Историческое значение Крестьянской войны под предводительством Пугачева заключалось в том, что классовая борьба, и особенно такой ее взрыв, как восстание Пугачева, накапливала у крестьянина «горы ненависти, злобы и отчаянной решимости»[82]
. Она «научила его ненавидеть барина и чиновника»[83], научила бороться за землю и волю, вспоминать о Разине и Пугачеве. Как ни старались «верхи» террором, преобразованиями государственного аппарата и армии заставить «низы» смириться, они не смирились. Крестьяне не забывали и не могли забыть, как некогда «гуляли» по Дону и Волге мятежные атаманы со своей «вольницей», как горели барские усадьбы, как добывались трудовым людом воля и «казацкая жизнь».В этом отношении огромную роль сыграло устное народное творчество, пугачевский фольклор. В песнях, сказаниях и преданиях о Пугачеве и возглавляемом им восстании русские крестьяне, работные люди и казаки, трудовой люд нерусских народностей сохранили память о Крестьянской войне, когда народ устремился «на слом» крепостнической системы. Восстание Пугачева настолько запечатлелось в умах, что долгое время счет годам на Урале и в Поволжье вели от того года, когда «подымался Пугач». Только в устном творчестве яицких казаков Пугачев — царь, подлинный «Третий император». В фольклоре крестьян и работных людей Прикамья, Урала, Поволжья, русских и нерусских, Пугачев — близкий народу свой человек, ничем особенно не отличающийся от простого крестьянина или казака. Он «просто Пугачев», «казак Амельянушка», который «бьется за нужду народную». Он воюет с барами, дворянами-супротивниками, а народу несет свободу и льготы, выслушивает жалобы простых людей и одаривает их. Поэтому, когда погиб «Емельянушка», «сама земля застонала», реки под землю ушли.
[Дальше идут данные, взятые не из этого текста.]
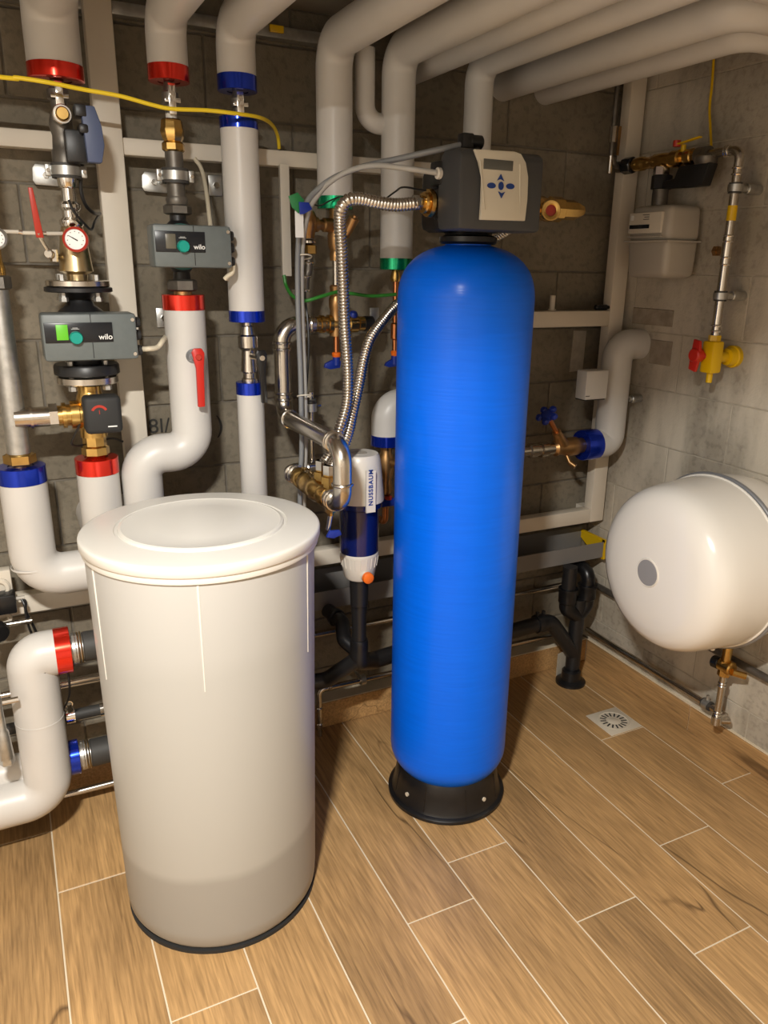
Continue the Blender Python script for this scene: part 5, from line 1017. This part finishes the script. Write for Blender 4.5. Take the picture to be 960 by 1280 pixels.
# socket panel, plug-in adapter and its wires
q = at(8, 728, 2.25); t = thing('socket_panel', 'cream wall socket panel at the left edge', 'socket', (q.x, 2.25, q.z - .05))
z0_, z1_ = at(8, 748, 2.25).z, at(8, 712, 2.25).z; xr_ = at(15, 728, 2.25).x
obj('panel', MB().box((xr_ - .16, 2.245, z0_), (xr_, 2.28, z1_), .004), 'cream_plastic', t)
obj('socket_ring', MB().lathe([(.018, 0), (.03, 0), (.03, .006), (.026, .01), (.018, .01)], (xr_ - .035, 2.245, (z0_ + z1_) / 2 - .006), FRONT, 24), 'cream_plastic', t)
q0, q1 = at(-20, 746, 2.22), at(22, 763, 2.22); t = thing('power_adapter', 'black plug-in power adapter below the cream socket panel', 'adapter', (q1.x, 2.22, q1.z))
obj('case', MB().box((q0.x, 2.20, q1.z), (q1.x, 2.255, q0.z), .005), 'black_gloss', t); obj('strain_relief', MB().cyl((q1.x - .002, 2.225, (q0.z + q1.z) / 2 + .006), (q1.x + .022, 2.225, (q0.z + q1.z) / 2 + .006), .006, n=10), 'meter_grey', t)
q = at(3, 777, 2.22); tag(obj('round_socket', MB().lathe([(.012, 0), (.012, .022), (.02, .022), (.023, .018), (.023, 0), (0, 0)], (q.x, 2.26, q.z), (.2, -1, -.2), 24), 'cream_plastic', origin=(q.x, 2.26, q.z)), 'round cream socket outlet below the black adapter', 'socket')
q = at(0, 790, 2.16); tag(obj('gate_valve', MB().lathe([(0, .03), (.02, .03), (.028, .02), (.03, 0), (0, 0)], (q.x - .01, 2.17, q.z), (.6, -1, 0), 20), 'black_gloss', origin=(q.x, 2.17, q.z)), 'round black valve wheel at the left edge beside a thin pipe', 'valve')
wire('black adapter wire hanging in front of the lower frame rail', [at(27, 749, 2.22), at(31, 758, 2.21), at(33, 772, 2.21), at(37, 786, 2.22), at(42, 797, 2.24)], .0035)
wire('second black adapter wire slanting right of the first', [at(27, 749, 2.225), at(32, 752, 2.22), at(33, 765, 2.22), at(42, 783, 2.22), at(48, 797, 2.24)], .0035)
wire('thin black wire hanging below the red foil end', [at(85, 840, 2.05), at(87, 858, 2.05), at(86, 872, 2.08), at(80, 886, 2.15)], .003)
# ------------------------------------------------------------------ ceiling lamp above the viewer
t = thing('ceiling_lamp', 'white rectangular ceiling lamp between the ceiling pipes', 'lamp', (LAMP[0], LAMP[1], LAMP[2]))
obj('housing', MB().box((LAMP[0] - .09, LAMP[1] - .07, LAMP[2] + .006), (LAMP[0] + .09, LAMP[1] + .07, ZC), .006), 'white_plastic', t)
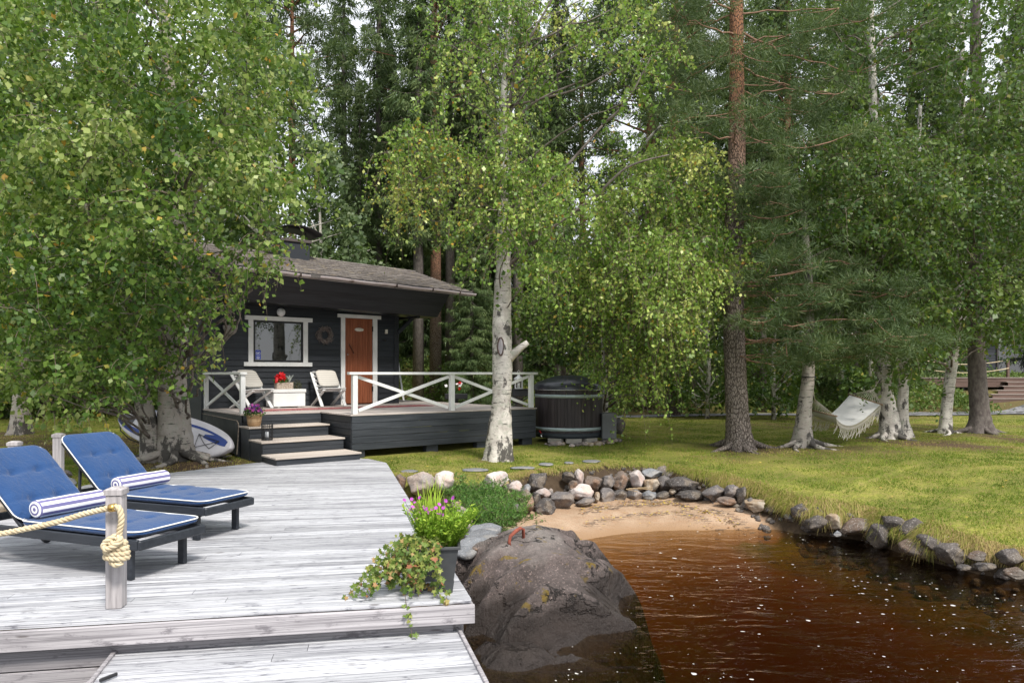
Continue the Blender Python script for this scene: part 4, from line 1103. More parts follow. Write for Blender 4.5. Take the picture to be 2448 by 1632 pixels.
for x in (-.035, 0, .035): m.tube([Mx @ Vector((x, -.012, 0)), Mx @ Vector((x, -.05, -.02)), Mx @ Vector((x, -.055, .015))], .006, 6)
tag(m.build('coat_hooks', BLACKM), 'black iron hooks under the socket box', 'hook')
# hanging basket
hb = empty('hanging_basket', L(.52, .22, 2.42), CA, 'grey wicker basket with pale pink flowers hanging at the left end of the wall', 'basket')
m = MB(); m.lathe([(.07, 0), (.12, .05), (.15, .13), (.16, .20)], n=20, capt=False)
m.build('basket', mat('grey_wicker', (.20, .18, .17), (.32, .30, .28), 40, (1, 1, 3), rough=.9, bump=.8, bscale=60), hb)
m = MB()
for a in (0, 2.1, 4.2): m.tube([(.15 * math.cos(a), .15 * math.sin(a), .2), (0, 0, .62)], .003, 4)
m.tube([(0, 0, .62), (0, .10, .66), (0, .2, .64)], .008, 6); m.build('hanger', BLACKM, hb)
def florets(m, cs, s, n=5, rr=None, r=None, up=None):
    """small rounded-petal flowers at the centres cs"""
    rr = rr or random.Random(1)
    for c in cs:
        c = Vector(c); N = Vector((rr.gauss(0, .6), -.8 + rr.gauss(0, .4), rr.gauss(.5, .5))).normalized() if up is None else (Vector(up) + Vector((rr.gauss(0, .3), rr.gauss(0, .3), rr.gauss(0, .3)))).normalized()
        a = N.orthogonal().normalized(); b_ = N.cross(a); rv = rr.random() if r is None else r; s_ = s * rr.uniform(.7, 1.15)
        for k in range(n):
            t0 = 2 * math.pi * k / n + rr.uniform(-.15, .15); d = a * math.cos(t0) + b_ * math.sin(t0); e = N.cross(d)
            m.add([c, c + d * s_ * .55 + e * s_ * .34 + N * s_ * .12, c + d * s_ + N * s_ * .18, c + d * s_ * .55 - e * s_ * .34 + N * s_ * .12], [(0, 1, 2, 3)], rv)
def leaflets(m, cs, s, rr, asp=.38, up=.5):
    for c in cs:
        c = Vector(c); d = Vector((rr.gauss(0, 1), rr.gauss(0, 1), rr.gauss(up, .7))).normalized(); e = d.orthogonal().normalized(); e.rotate(Matrix.Rotation(rr.uniform(0, 6.3), 3, d)); n_ = d.cross(e); s_ = s * rr.uniform(.6, 1.2)
        m.add([c, c + d * s_ * .5 + e * s_ * asp + n_ * s_ * .08, c + d * s_, c + d * s_ * .5 - e * s_ * asp + n_ * s_ * .08], [(0, 1, 2, 3)], rr.random())
def blob(rr, c, rx, ry, rz_, n, lo=.0):
    o = []
    while len(o) < n:
        v = Vector((rr.uniform(-1, 1), rr.uniform(-1, 1), rr.uniform(lo, 1)))
        if v.length <= 1: o.append(Vector(c) + Vector((v.x * rx, v.y * ry, v.z * rz_)))
    return o
POTLEAF = leafmat('pot_leaves', [(0, (.03, .075, .018)), (.6, (.07, .15, .03)), (1, (.14, .22, .06))], .2)
PALEP = mat('pale_pink_petals', (.62, .42, .46), rough=.6, rnd=.3)
rr = random.Random(4)
m = MB(); leaflets(m, blob(rr, (0, 0, .22), .17, .17, .16, 220), .05, rr); m.build('foliage', POTLEAF, hb)
m = MB(); florets(m, blob(rr, (-.02, -.05, .25), .16, .14, .17, 26), .03, rr=rr); m.build('flowers', PALEP, hb)
# ================================================================= TERRACE
terr = empty('terrace', O, CA, 'raised wooden terrace with dark horizontal skirt boards round the cabin', 'terrace')
A1, B1, A2, B2, BR = 1.59, 2.72, 6.10, 4.13, -4.6
m = MB(); rr = random.Random(6); bw = .12; y = 0
b_ = B2
while b_ > BR:
    segs = []
    if b_ > B1 + .02: segs = [(A1, A2)]
    elif b_ > .06: segs = [(-.02, A2)]
    else: segs = [(AW + .05, A2)]
    for (s0, s1) in segs:
        cut = rr.uniform(.3, .7) * (s1 - s0) + s0
        for (p, q) in ((s0 - .02 if s0 == A1 else s0, cut - .002), (cut + .002, s1 + .025)):
            m.bbox(p, q, -b_, -b_ + bw - .008, TZ - .028, TZ + rr.uniform(-.001, .001), .003, rr.random())
    b_ -= bw
m.build('decking', DECKW, terr)
m = MB()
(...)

Оценка пугачевского восстания в устном народном творчестве одинакова независимо от того, на каком языке пелись о нем песни или рассказывались сказы. А. М. Горький подчеркивал, что «от глубокой древности фольклор неотступно и своеобразно сопутствует истории» и «подлинную историю трудового народа нельзя знать, не зная устного народного творчества».
Воспоминания о том времени, когда народ поднялся на войну с дворянами и правительством, ничто искоренить не могло, и память о Пугачеве — вожде мятежного крестьянства вселяла народу веру в свои силы.
Классовая борьба крестьянства, в частности, и в первую очередь крестьянские войны имели огромное значение в развитии общественно-политической мысли в России.
Многие декабристы усматривали в Пугачеве «великую историческую личность», «русского Спартака», человека из народа и для народа, который «стоял за свободу» (А. В. Поджио), вождя народного движения, очень, опасного для правительства (В. Ф. Раевский), руководителя восставшего народа — народа, лишенного собственности и гражданских прав (П. Г. Каховский).
Революционные демократы А. И. Герцен, В. Г. Белинский, Н. Г. Чернышевский, Н. А. Добролюбов, Н. П. Огарев высоко оценивали восстание Пугачева. Идеологи крестьянской революции — революционные демократы, которых не могли испугать «ни грязь, ни пьяные мужики с дубьем, ни резня» (Н. Г. Чернышевский), с глубоким интересом и сочувствием относились к Крестьянской войне, возглавленной Пугачевым.
В России времен декабристов и революционных демократов объективных работ, посвященных истории восстания Пугачева, быть не могло, так как само упоминание его имени строжайше запрещалось.